→ **Task to carry out**
Look for the string "high" and copy every line that has it.

-- START Provided material --

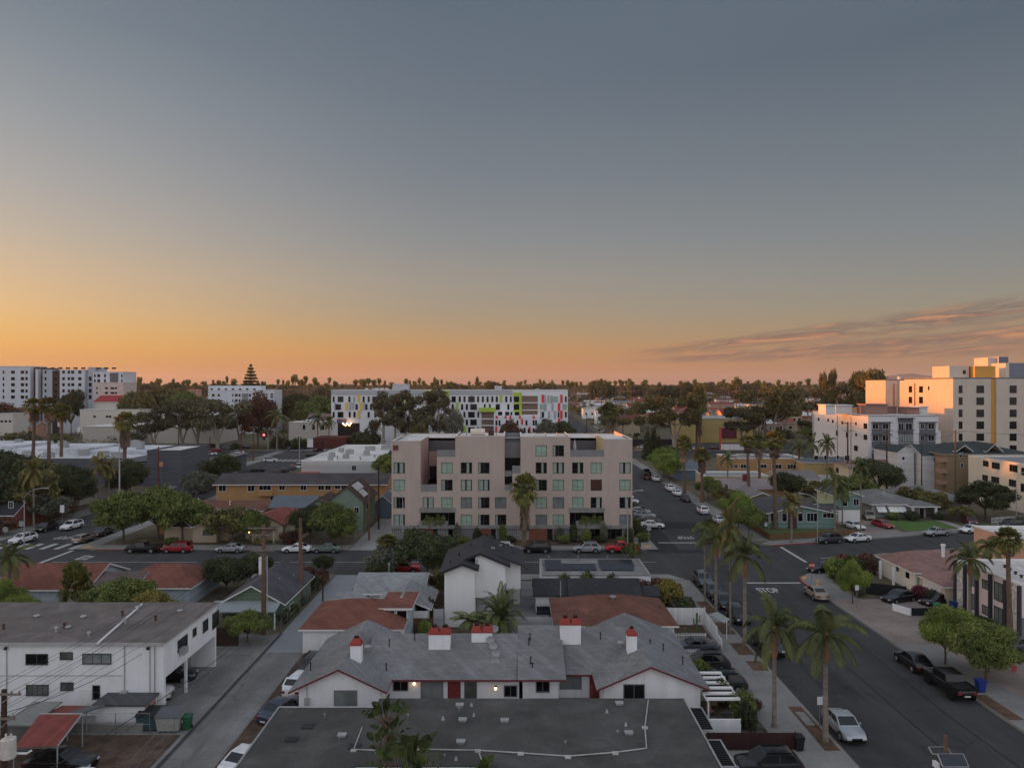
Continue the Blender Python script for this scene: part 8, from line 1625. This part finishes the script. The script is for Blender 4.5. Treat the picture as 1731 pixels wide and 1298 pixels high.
def person(label,x,y,z=.13):
 root=thing('person',label,'person',(x,y,z));V=[(0,0,.95),(0,0,1.2),(0,0,1.42),(0,.01,1.52),(0,-.01,1.66),(-.2,0,1.4),(-.27,.05,1.14),(-.25,-.08,.9),(.2,0,1.4),(.27,-.05,1.14),(.25,.1,.92),(-.1,.02,.9),(-.12,-.12,.5),(-.12,-.06,.06),(.1,-.02,.9),(.12,.14,.5),(.12,.26,.1),(-.12,-.2,.04),(.12,.14,.04)]
 E=[(0,1),(1,2),(2,3),(3,4),(2,5),(5,6),(6,7),(2,8),(8,9),(9,10),(0,11),(11,12),(12,13),(0,14),(14,15),(15,16),(13,17),(16,18)]
 R_=[.15,.15,.16,.06,.11,.06,.05,.035,.06,.05,.035,.1,.075,.05,.1,.075,.05,.04,.04]
 me=bpy.data.meshes.new('body');me.from_pydata(V,E,[]);o=link('body',me,mat('dark clothing',(34,34,38),.9),root)
 md=o.modifiers.new('skin','SKIN');
 for i,v in enumerate(me.skin_vertices[0].data):v.radius=(R_[i],R_[i]);v.use_root=(i==0)
 o.modifiers.new('smooth','SUBSURF').levels=1
 h=MB();h.ball((x,y-.01+.02,z+1.7),.115,0,8,6,1.1);part('hair',h,mat('dark hair',(30,26,24),.8),root);return root
person('person in dark clothes walking on the sidewalk by the red pickup',xa(1082,120.6),120.7)
# the town beyond: trees, palms, houses
rf=random.Random(77)
def clear(x,y):
 for x0,x1,y0,y1 in((-96,-70,296,440),(32,56,296,640),(-86,28,322,352),(-170,-128,392,418),(-300,-205,388,420),(-205,-118,334,364),(-260,-195,366,392),(62,116,316,370),(-170,-96,296,336),(48,140,296,338),(120,190,205,270),(52,68,366,388)):
  if x0<x<x1 and y0<y<y1:return False
 return True
def spot(d0,d1,p0=-40,p1=1771):
 for _ in range(60):
  d=d0+(d1-d0)*rf.random()**1.3;x=xa(rf.uniform(p0,p1),d)
  if clear(x,d):return x,d
 return x,d
WALLS=[mat('far wall white',(228,226,222),.9),mat('far wall cream',(206,186,152),.9),mat('far wall beige',(170,150,128),.9),mat('far wall grey',(150,150,150),.9),mat('far wall salmon',(190,140,112),.9)]
ROOFS=[mat('far roof grey',(120,120,122),.9),mat('far roof brown',(104,82,74),.9),mat('far roof tile',(136,74,58),.9),mat('far roof white',(190,188,184),.9),mat('far roof red',(140,50,46),.9)]
def far_house(x,y,w,d,h,rz,wm,rm,label,grp,flat=False):
 z=tz(y)-.2;root=thing('house',label,'house',(x,y,z),grp);m=MB();walls(m,x-w/2,x+w/2,y,y+d,z,z+h,0,None if flat else 'x',z+h+2.2);part('wall',m,wm,root);m=MB()
 if flat:m.box(x-w/2-.2,x+w/2+.2,y-.2,y+d+.2,z+h,z+h+.3)
 else:gable_roof(m,x-w/2,x+w/2,y,y+d,z+h,z+h+2.2,'x',.6)
 part('roof',m,[rm,WHITE],root)
 n=max(2,int(w/4))
 for k in range(n):a=x-w/2+w*(k+.5)/n;part('window',MB().box(a-.7,a+.7,y-.1,y-.003,z+h*.4,z+h*.4+1.5),GLASS,root)
 return root
HL=['pale house with a pitched roof among the distant trees','small flat roofed house among the distant trees','distant house with a dark roof between tree crowns']
for i in range(250):
 x,y=spot(345,1250,0,1731);fl=rf.random()<.35
 far_house(x,y,rf.uniform(9,20),rf.uniform(8,14),rf.choice((3.2,3.2,5.8,6.4)),0,rf.choice(WALLS),rf.choice(ROOFS),HL[1]if fl else HL[0],'flat roofed houses among the distant trees' if fl else 'pitched houses among the distant trees',fl)
for i in range(95):
 x,y=spot(430,1300,930,1480);fl=rf.random()<.4
 far_house(x,y,rf.uniform(11,26),rf.uniform(8,12),rf.choice((5.5,6.5,7.5)),0,WALLS[rf.choice((0,0,1,2,4))],rf.choice(ROOFS),HL[1]if fl else HL[0],'flat roofed houses among the distant trees' if fl else 'pitched houses among the distant trees',fl)
for px,py,d,w,h,wm,lb in((1095,672,760,26,8,0,'sunlit white house group in front of the palm skyline'),(1122,674,720,30,6,1,'long cream house with a pale roof before the palm skyline'),(1332,668,560,10,19,4,'salmon tower house catching the sun behind the trees'),(1349,660,640,22,10,0,'white box house behind the salmon tower'),(1347,698,420,6,15,1,'narrow golden lit building behind the huge eucalyptus'),(1272,688,480,10,7,1,'small cream gabled house above the mustard hall'),(1298,655,900,14,22,4,'lone sunlit house on the skyline'),(1255,695,430,34,6,3,'long grey roofed building under the bright red roof'),(1260,690,470,30,8,4,'long building under a bright red roof'),(1010,676,640,30,7,0,'long pale house left of the sunlit group'),(296,652,900,55,18,4,'broad red roofed house on the left skyline'),(640,654,1000,40,18,0,'pale blocks far behind the panelled building'),(545,668,640,26,9,4,'pinkish white house left of the panelled building'),(520,674,560,26,7,0,'white house among trees left of the panelled building'),(1400,672,600,26,12,3,'blue grey block behind the modern apartments'),(1380,664,700,30,12,0,'white row behind the modern apartments')):
 far_house(xa(px,d),d,w,12,h,0,WALLS[wm],ROOFS[4]if 'bright red roof' in lb and 'under a' in lb or 'red roofed' in lb else ROOFS[3 if 'pale' in lb else 0],lb,None,h>9)
TL=['dark tree crown in the wooded middle distance','olive tree crown in the wooded middle distance','brownish tree crown in the wooded middle distance','green tree crown in the wooded middle distance','dark tree crown in the wooded middle distance','olive tree crown in the wooded middle distance']
TG=['dark trees of the middle distance','olive trees of the middle distance','brownish trees of the middle distance','green trees of the middle distance','dark trees of the middle distance','olive trees of the middle distance']
for i in range(230):
 x,y=spot(305,820);k=i%6;s=rf.uniform(.55,1.2);place('ft%d'%k,(x,y,tz(y)-.2),rf.uniform(0,6.3),TL[k],TG[k],'tree',(s*rf.uniform(.9,1.3),s*rf.uniform(.9,1.3),s*(.55+.3*rf.random())))
PL='tall thin palm on the distant skyline'
SKY=[(236,641,560),(268,644,500),(300,648,700),(318,646,700),(330,649,760),(345,647,720),(363,650,700),(370,646,650),(378,652,700),(395,644,520),(446,650,640),(462,652,760),(495,640,480),(499,637,500),(517,639,520),(532,642,560),(537,649,700),(552,650,640),(568,648,560),(601,645,600),(610,644,640),(617,644,620),(623,642,600),(632,645,600),(641,643,580),(662,648,800),(700,652,900),(720,651,900),(738,649,800),(810,647,800),(829,651,900),(880,652,900),(905,650,800),(918,648,760),(929,649,760)]
for i,(px,py,d)in enumerate(SKY):h=za(py,d)-tz(d);place('fp%d'%(i%4),(xa(px,d),d,tz(d)),rf.uniform(0,6.3),PL,'palms of the distant skyline','palm',(rf.uniform(.9,1.35)*d/560,rf.uniform(.9,1.35)*d/560,h/20.4))
for i in range(120):
 px=rf.uniform(945,1470)if rf.random()<.72 else rf.uniform(220,945);d=rf.uniform(520,1150);py=rf.gauss(647.5,3.2)if px>945 else rf.gauss(651,2.5);py=max(py,640);h=za(py,d)-tz(d)
 place('fp%d'%(i%4),(xa(px,d),d,tz(d)),rf.uniform(0,6.3),PL,'palms of the distant skyline','palm',(rf.uniform(.8,1.2)*d/600,rf.uniform(.8,1.2)*d/600,max(.4,h/20.4)))
for i in range(75):
 px=rf.uniform(212,1000);d=rf.uniform(480,900);py=max(639,rf.gauss(646.5,3.2));h=za(py,d)-tz(d);q=rf.uniform(.6,1.)*d/640
 place('fp%d'%(i%4),(xa(px,d),d,tz(d)),rf.uniform(0,6.3),PL,'palms of the distant skyline','palm',(q,q,h/20.4))if clear(xa(px,d),d)else 0
for i,(px,py,d)in enumerate(((1241,648,520),(1245,641,500),(1250,645,510),(1281,646,520),(1290,650,560))):h=za(py,d)-tz(d);place('fp%d'%(i%4),(xa(px,d),d,tz(d)),0,('lone skyline palm left of the gap','tallest skyline palm of the group of three','skyline palm right in the group of three','lone skyline palm right of the gap','small skyline palm beside the lone one')[i],None,'palm',(1.1,1.1,h/20.4))
for k,px,py,d,w,lb in(('euc_c',1400,621,330,3.6,'tall lone eucalyptus with a small high crown'),('euc_c',1452,624,330,6.5,'high eucalyptus crown left of the pale tower'),('euc_c',1478,621,320,8,'high open eucalyptus crown touching the pale tower'),('euc_b',1420,646,360,9,'broad dark eucalyptus behind the modern apartments'),('euc_b',1370,652,420,10,'broad dark eucalyptus left of the modern apartments'),('euc_c',1325,662,380,10,'golden brown eucalyptus beside the salmon tower'),('olive',278,656,420,12,'olive tree on the left skyline'),('ficus_a',312,664,400,12,'broad green tree below the red roofed house'),('olive',235,663,385,10,'olive tree beside the white complex'),('dark',120,664,380,8,'dark olive tree before the white complex'),('dark_b',505,668,420,16,'broad green tree right of the white block'),('ficus_a',540,672,400,14,'broad green tree left of the panelled building')):
 h=za(py,d)-tz(d);plant(k,xa(px,d),d,h,lb,w,z=tz(d))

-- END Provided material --

→ **Finished answer**
Continue the Blender Python script for this scene: part 8, from line 1625. This part finishes the script. The script is for Blender 4.5. Treat the picture as 1731 pixels wide and 1298 pixels high.
for k,px,py,d,w,lb in(('euc_c',1400,621,330,3.6,'tall lone eucalyptus with a small high crown'),('euc_c',1452,624,330,6.5,'high eucalyptus crown left of the pale tower'),('euc_c',1478,621,320,8,'high open eucalyptus crown touching the pale tower'),('euc_b',1420,646,360,9,'broad dark eucalyptus behind the modern apartments'),('euc_b',1370,652,420,10,'broad dark eucalyptus left of the modern apartments'),('euc_c',1325,662,380,10,'golden brown eucalyptus beside the salmon tower'),('olive',278,656,420,12,'olive tree on the left skyline'),('ficus_a',312,664,400,12,'broad green tree below the red roofed house'),('olive',235,663,385,10,'olive tree beside the white complex'),('dark',120,664,380,8,'dark olive tree before the white complex'),('dark_b',505,668,420,16,'broad green tree right of the white block'),('ficus_a',540,672,400,14,'broad green tree left of the panelled building')):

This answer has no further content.